EU, Australia, UN launch twin projects to normalize lives of ex-combatants in Mindanao

The European Union (EU), along with the Australian government and the United Nations launched two projects to normalize the lives of former combatants in Mindanao and their families by assisting them to obtain legal identities and providing access to sustainable livelihood.

In a ceremony on Wednesday, June 15, EU Ambassador Luc Véron, together with Australian Ambassador Steven Robinson, and UN Resident Coordinator Gustavo Gonzalez flew to Mindanao for the launching of Access to Legal Identity and Social Services for Decommissioned Combatants (ALIAS-DC) project.

After decades of conflict, obtaining a legal identity through birth certificates is a first step for former combatants in their re-engagement into civilian life. Access to the peace dividends also involves re-creating viable livelihoods in previously armed camps. To achieve these goals of normalization requires strong partnerships between all stakeholders.

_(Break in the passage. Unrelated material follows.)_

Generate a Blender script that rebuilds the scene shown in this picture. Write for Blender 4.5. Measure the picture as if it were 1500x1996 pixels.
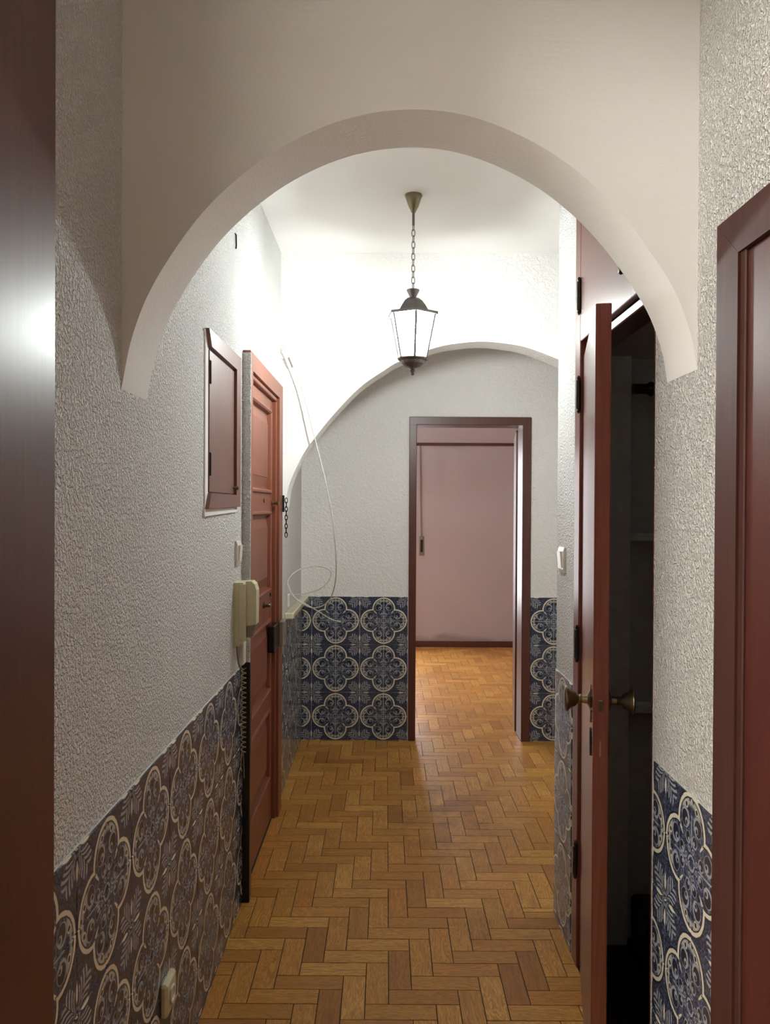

Also launched was the Programme on Assistance for Camp Transformation through Inclusion, Violence Prevention and Economic Empowerment (PROACTIVE) that seeks to promote economic income and sustainable livelihoods, community resilience and security.

Véron said the two projects were designed in partnership with the Office of Presidential Adviser of Peace, Reconciliation and Unity (OPAPRU) and the Bangsamoro Transition Authority.

Both ALIAS-DC and PROACTIVE will support the normalization of Camp Bilal (Lanao provinces), Camp Bushra (Lanao del Sur), Camp Abubakar (Maguindanao), Camp Rajamuda (North Cotabato/Maguindanao), Camp Badre (Maguindanao), and Camp Omar (Maguindanao).

The EU, he said, is in Mindanao to support the work of the Bangsamoro Transitional Government and the OPAPRU to further consolidate the peace process. Since 2020, the European block has invested over 105 million euro (about Php9 billion) in projects covering both development and capacity building for the transition.

“We are happy to be partnering with Australia and the UN on normalisation, since enhancing the normalisation track -allowing for all the people engaged in the conflict to lead peaceful and productive lives without leaving anyone behind–is crucial to build lasting peace”, said Véron.

As another long-time supporter of the peace process and normalization in Mindanao, Australian Ambassador Robinson said, “I’m glad that we are helping provide such foundational assistance to former combatants. Identity documents are something that many of us take for granted, but if you lack these you can find yourself locked out of education, health, work, and wider opportunities to participate in society. I hope these documents will help kick-start the process to transform these camps into peaceful communities.”

Robinson believes that the support of the global community is essential to the peace process in Mindanao, saying “no country can do this all on its own.”

As for Gonsalez, he said the UN is proud of being part of the collective investment jointly with the BTA, OPAPRU and development partners, Australia and the European Union.

The EU office in Manila explained that the ALIAS DC project will provide 31,000 former combatants, their families, the Bangsamoro Islamic Women’s Brigade (BIWAB), and members of communities surrounding MILF camps from marginalised sectors such as internally displaced persons and indigenous people, with birth registration.

With legal identity, it means that the former combatants and their families can hold their own certificates of live births, able to cross checkpoints freely and gain access to basic services and social protection.

The NGO IDEALS will be carrying this initiative forward to 2023 with Php 62.41 million funding from the EU and Php18.1 million funding from Australia.

In addition, PROACTIVE will work with commanders to create viable livelihoods in previously armed camps by supporting the formation of social enterprises, offering individual agricultural and non-agricultural livelihood trainings and assistance packages, and improving access to basic services and social infrastructure.

The project will also work on transforming conflict and creating a culture of peace by enhancing the capacities and participation of local stakeholders—including women, youth, and faith-based leaders in community development and peacebuilding. Implemented by the UNDP, the project is co-funded by the EU for Php 221 million.